Though he didn’t grow up in the South, Arnzen is fascinated by the way Christianity is engrained in Southern culture.

“It has a real deeper meaning here,” he says. “In my neighborhood, there’s a church on every block. I know a lot of these artists are going to take that into account, especially down here, which is part of the reason I wanted to use that as a theme.”

For the 2016 edition of #BLESSED, Gunts Influenza Mueller, Rachel Fauxrelle, Toyota Mitsubishi, Lavender Mist, Rainé Rainé, Dax Exclamationpoint!, LaZanya Ontré, and guests (Atlanta’s Brigitte Bidet, Hydranega Heath, Biqtch Puddin, and the grand return of the glitter-bearded Anita Shave) will explore concepts of religion, ceremony, rites and worship.

The House of Gunt counts its blessings
Dave Spangenburg
Collection plate? More like collection palate! Toyota Mitsubishi accepts an offering at last year's #BLESSED.

“There is a connection to that Bible Belt idea, and this is that type of church, that type of congregation, for kids who don’t have that kind of outlet,” Arnzen explains. “I think that’s why the theme is really important: religion for some people can be food, or shopping, or drugs, and all these different ideas.”

The hashtag in the event’s name is crucial, as well; House of Gunt has always exhibited influences from Internet culture, and, in Arnzen’s eyes, the hashtag has become a kind of digital congregation in the social media age.

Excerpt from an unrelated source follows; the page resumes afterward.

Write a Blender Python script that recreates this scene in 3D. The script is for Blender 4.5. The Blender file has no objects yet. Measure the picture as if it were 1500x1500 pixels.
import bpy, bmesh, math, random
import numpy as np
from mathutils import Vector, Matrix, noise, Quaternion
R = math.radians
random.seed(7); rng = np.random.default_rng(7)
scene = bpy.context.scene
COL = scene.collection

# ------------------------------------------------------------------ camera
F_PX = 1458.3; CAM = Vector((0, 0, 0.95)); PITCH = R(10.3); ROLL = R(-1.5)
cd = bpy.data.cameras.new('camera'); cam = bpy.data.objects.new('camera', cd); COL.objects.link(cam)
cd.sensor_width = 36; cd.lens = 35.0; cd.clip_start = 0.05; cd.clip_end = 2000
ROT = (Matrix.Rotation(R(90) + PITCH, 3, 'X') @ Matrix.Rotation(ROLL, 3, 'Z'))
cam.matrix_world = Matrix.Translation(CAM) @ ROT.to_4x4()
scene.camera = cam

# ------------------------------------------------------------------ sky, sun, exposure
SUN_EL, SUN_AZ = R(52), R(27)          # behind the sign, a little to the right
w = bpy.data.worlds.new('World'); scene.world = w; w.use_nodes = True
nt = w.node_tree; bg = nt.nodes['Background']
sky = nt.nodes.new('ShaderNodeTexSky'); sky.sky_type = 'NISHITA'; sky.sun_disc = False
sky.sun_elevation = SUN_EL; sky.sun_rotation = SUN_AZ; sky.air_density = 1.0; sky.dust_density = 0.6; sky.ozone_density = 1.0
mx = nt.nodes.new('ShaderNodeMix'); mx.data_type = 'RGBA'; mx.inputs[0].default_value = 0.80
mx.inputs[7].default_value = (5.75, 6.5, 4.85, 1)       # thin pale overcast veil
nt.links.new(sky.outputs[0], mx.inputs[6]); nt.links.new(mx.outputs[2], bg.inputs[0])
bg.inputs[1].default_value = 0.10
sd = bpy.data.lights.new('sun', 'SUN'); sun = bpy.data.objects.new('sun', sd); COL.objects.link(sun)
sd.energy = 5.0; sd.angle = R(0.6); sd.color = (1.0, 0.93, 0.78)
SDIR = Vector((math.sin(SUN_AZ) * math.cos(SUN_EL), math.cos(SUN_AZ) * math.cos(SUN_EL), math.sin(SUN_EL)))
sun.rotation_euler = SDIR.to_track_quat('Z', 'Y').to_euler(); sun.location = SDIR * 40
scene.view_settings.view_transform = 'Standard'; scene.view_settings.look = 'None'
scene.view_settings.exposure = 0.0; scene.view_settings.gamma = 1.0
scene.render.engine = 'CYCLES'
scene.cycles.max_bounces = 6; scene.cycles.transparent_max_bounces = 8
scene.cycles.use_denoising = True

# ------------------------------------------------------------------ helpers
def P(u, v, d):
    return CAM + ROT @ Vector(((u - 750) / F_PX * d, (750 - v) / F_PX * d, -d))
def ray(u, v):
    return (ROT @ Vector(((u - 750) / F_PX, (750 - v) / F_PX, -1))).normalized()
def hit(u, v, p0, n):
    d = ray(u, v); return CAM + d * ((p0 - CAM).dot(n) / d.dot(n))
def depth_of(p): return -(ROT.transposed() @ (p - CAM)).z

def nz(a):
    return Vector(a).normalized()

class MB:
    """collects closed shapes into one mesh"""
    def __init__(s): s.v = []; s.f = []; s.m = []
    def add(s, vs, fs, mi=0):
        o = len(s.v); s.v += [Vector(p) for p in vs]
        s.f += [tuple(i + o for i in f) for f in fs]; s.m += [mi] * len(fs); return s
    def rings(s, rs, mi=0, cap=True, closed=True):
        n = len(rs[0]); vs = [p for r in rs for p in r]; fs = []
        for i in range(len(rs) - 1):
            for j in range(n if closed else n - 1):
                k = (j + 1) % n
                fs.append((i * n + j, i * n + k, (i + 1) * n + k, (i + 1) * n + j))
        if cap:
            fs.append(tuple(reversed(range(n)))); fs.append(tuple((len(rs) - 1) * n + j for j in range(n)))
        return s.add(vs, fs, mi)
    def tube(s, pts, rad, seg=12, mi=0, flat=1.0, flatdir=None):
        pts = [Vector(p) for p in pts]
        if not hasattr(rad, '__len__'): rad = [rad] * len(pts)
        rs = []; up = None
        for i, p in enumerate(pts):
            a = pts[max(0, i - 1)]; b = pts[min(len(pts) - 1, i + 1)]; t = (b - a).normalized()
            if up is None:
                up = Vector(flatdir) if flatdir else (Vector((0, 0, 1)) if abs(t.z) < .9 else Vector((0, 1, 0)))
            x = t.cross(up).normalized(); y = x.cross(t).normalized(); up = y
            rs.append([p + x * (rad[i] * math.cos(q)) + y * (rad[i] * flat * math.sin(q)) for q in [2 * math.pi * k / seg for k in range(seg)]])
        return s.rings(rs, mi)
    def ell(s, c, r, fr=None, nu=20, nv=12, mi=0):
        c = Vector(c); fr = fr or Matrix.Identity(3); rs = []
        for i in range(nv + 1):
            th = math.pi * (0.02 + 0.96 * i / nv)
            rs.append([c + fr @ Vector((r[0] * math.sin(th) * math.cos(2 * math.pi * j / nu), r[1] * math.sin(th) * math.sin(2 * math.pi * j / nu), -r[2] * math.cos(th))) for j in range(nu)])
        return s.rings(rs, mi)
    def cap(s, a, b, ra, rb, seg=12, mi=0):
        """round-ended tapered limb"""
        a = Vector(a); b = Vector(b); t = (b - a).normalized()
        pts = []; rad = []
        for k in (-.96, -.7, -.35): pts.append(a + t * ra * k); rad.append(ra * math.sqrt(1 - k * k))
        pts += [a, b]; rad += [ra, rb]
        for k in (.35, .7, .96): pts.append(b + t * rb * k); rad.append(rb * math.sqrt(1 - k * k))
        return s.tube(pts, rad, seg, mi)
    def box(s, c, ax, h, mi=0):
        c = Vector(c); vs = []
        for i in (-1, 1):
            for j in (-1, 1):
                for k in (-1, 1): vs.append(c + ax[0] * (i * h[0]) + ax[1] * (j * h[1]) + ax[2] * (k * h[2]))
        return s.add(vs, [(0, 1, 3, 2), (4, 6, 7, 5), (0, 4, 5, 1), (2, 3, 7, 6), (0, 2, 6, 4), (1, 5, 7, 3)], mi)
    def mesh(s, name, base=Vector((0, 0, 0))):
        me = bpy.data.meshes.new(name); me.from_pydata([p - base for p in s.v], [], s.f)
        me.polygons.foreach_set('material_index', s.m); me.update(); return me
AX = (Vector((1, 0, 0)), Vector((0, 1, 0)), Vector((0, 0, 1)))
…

“Anywhere you are, you can always hashtag whatever it is you see and see 3,000 posts from all over the world,” he says. “It’s a unique way for people to be like, ‘If I like kitties, I can hashtag ‘kitties’ and not be alone.’ And it’s funny: in religion, you’re supposed to talk to God and have this relationship with God, and I think people are doing that every single day with actual, real people across the world. You don’t have to be in your bedroom necessarily. But when you grow up in a smaller town and you don’t have other people to connect with, you have the hashtag to guide you where you want to go and find other people like you.”

In its short existence, House of Gunt has become a living, breathing hashtag of its own, electrifying Savannah’s nightlife and queer culture. In a time in which “out” gay bars are few and far between round these parts, the traveling Gunt show has become a beacon for queer expression and community.

click to enlarge The House of Gunt counts its blessings
Dave Spangenburg
Monster C**t overlooks her congregation.

House of Gunt is also dedicated to shaking up gay bar culture and challenging misogyny within the gay and drag community.

“In a lot of drag, you have this atrocious MC who comes out and makes fun of women and lesbians,” Arnzen points out. “You have this really vile host who is biting and people think they’re witty, but really, they’re misogynistic gay people. That’s not fun. One of our goals is to challenge misogyny among gay people. We should be injecting that feminism where it should be. I feel like we’d be white noise in a larger city in a sense, but I feel like that’s not the issue. We’re here right now, and in the South, you do feel like you’re on the front lines representing queer people and trying to do it in the correct way.”

By rotating venues, Arnzen’s found that a community has bubbled up around Gunt performances.

“It brought so many people out of the woodwork,” he says in awe.

Alongside events like queer dance night Candyland and Cape Fear, House of Gunt is vital in creating safe spaces for folks of varying gender expressions, but there is still a lot of work to do.

“For really queer people who may be expressing a different type of gender identity than what other people may think their gender role is, I still don’t think [Savannah]’s that safe,” Arnzen says.

“People are getting misgendered all the time, they’re still getting misrepresented. No matter how successful or amazing any of our shows are, they still represent a time and a place where you can be with other people, and for at least three and a half hours, it’s a safer space. And that goes down to the people that run the bar, own the bar, and how they react to how certain individuals are treated.”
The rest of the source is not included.